In the novel, Heroes, author Robert Cormier has a Catholic nun say to the main character that praying for people you love is easy but praying for one’s enemies is the true test of moral character and religious faith. As I have tried to evolve through stages of acceptance, forgiveness, and healing in my personal life, I have always found the nun’s admonition especially relevant and meaningful.


But thinking about Vladimir Putin and the senseless, merciless violence he is inflicting upon the Ukrainian people, I confess that I cannot contemplate much less engage in praying for him. He seems to me the definition of how a person unencumbered by conscience or soul views the world, treats his fellow human beings, and pursues an irrational and indefensible quest for power and control. I don’t know if his brand of evil is further corrupted by madness, but being willing to destroy what you covet seems to me the opposite of sanity.


One of Pablo Neruda’s poems in The Book of Questions presents possible ways Hitler could be punished in Hell by using his victims’ fumes, ashes, blood, and teeth. As a Catholic, I understand that retribution is not mine to impose. But I can’t resist thinking that Putin, an iteration of Hitler, deserves all the retribution the universe can dispense to him.
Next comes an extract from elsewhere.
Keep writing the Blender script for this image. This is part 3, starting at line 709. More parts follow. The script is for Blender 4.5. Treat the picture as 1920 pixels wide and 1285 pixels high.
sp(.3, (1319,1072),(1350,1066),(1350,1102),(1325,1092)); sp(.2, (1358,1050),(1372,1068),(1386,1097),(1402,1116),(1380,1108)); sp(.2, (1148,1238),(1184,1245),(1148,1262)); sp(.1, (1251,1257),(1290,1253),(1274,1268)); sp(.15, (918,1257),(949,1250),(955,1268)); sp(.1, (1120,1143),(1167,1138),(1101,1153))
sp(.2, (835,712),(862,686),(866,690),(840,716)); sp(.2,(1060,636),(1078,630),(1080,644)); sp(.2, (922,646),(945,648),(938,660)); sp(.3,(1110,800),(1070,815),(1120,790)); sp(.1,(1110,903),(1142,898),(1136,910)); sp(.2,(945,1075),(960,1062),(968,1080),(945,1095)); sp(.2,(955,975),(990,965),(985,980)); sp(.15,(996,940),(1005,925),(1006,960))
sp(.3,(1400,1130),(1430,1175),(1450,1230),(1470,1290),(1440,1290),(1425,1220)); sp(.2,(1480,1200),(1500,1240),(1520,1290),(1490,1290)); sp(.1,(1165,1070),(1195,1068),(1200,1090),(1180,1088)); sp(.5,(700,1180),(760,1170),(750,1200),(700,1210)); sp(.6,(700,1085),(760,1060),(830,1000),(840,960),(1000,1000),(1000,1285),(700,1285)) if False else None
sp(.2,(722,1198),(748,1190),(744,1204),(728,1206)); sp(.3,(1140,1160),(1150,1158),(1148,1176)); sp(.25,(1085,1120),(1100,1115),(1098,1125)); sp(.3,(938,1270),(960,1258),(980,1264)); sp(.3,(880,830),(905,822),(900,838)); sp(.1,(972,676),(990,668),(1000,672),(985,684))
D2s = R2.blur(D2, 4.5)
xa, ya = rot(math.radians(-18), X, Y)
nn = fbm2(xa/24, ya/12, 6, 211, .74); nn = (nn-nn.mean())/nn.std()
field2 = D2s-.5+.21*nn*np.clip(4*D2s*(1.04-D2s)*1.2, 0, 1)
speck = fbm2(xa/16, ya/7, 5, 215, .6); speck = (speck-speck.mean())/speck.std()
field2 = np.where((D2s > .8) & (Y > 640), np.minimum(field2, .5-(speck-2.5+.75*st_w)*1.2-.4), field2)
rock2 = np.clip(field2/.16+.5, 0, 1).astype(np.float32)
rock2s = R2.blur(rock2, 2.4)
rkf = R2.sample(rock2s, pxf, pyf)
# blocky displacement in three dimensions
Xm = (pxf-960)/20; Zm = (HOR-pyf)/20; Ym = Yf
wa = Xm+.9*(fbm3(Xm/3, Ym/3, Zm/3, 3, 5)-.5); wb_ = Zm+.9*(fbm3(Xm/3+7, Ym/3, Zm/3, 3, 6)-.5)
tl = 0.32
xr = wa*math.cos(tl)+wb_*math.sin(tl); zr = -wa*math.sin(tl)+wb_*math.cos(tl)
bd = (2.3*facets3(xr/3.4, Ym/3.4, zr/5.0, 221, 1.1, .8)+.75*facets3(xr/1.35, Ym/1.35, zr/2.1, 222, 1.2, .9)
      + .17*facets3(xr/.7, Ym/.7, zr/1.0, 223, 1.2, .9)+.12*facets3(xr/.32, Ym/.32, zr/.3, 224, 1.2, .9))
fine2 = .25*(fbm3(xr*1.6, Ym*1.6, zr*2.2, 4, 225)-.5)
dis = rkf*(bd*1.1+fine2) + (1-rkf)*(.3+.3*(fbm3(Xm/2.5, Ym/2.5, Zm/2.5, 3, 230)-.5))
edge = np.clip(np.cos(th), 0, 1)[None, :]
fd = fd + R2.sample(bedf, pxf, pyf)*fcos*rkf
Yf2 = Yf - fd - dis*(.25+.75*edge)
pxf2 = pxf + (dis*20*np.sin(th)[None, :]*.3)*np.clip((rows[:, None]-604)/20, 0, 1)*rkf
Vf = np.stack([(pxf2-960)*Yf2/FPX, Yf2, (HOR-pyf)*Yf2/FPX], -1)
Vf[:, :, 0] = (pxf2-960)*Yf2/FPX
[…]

Pablo Neruda has provided a good starting point for implementing punishment.


I’m trying to restore some emotional equilibrium by concentrating less on Putin and more on the brave and resilient Ukrainian people. Our world desperately needs Ukraine to remain a sovereign nation; our world needs the inspiration and patriotism that the Ukrainian people are exemplifying with such profound and fearless grace, sacrifice, and courage. Our world needs the principled leadership of Ukraine’s President, Volodymyr Zelenskyy.


Civilized countries have much to learn from Ukraine. Seventy-six year old Ukrainian women are arming themselves with kitchen knives to defend their families, communities, and homeland against Putin’s soldiers and armaments. I pray that we will honor and help the people of Ukraine by invigorating our efforts to unite the world in direct opposition to Putin’s willingness to commit unspeakable atrocities. Condemnation is not enough; empathy is not enough. If Ukrainian men are willing to use their bodies to block Russian tanks, surely the civilized world can find more decisive and consequential ways to stop Putin’s naked aggression.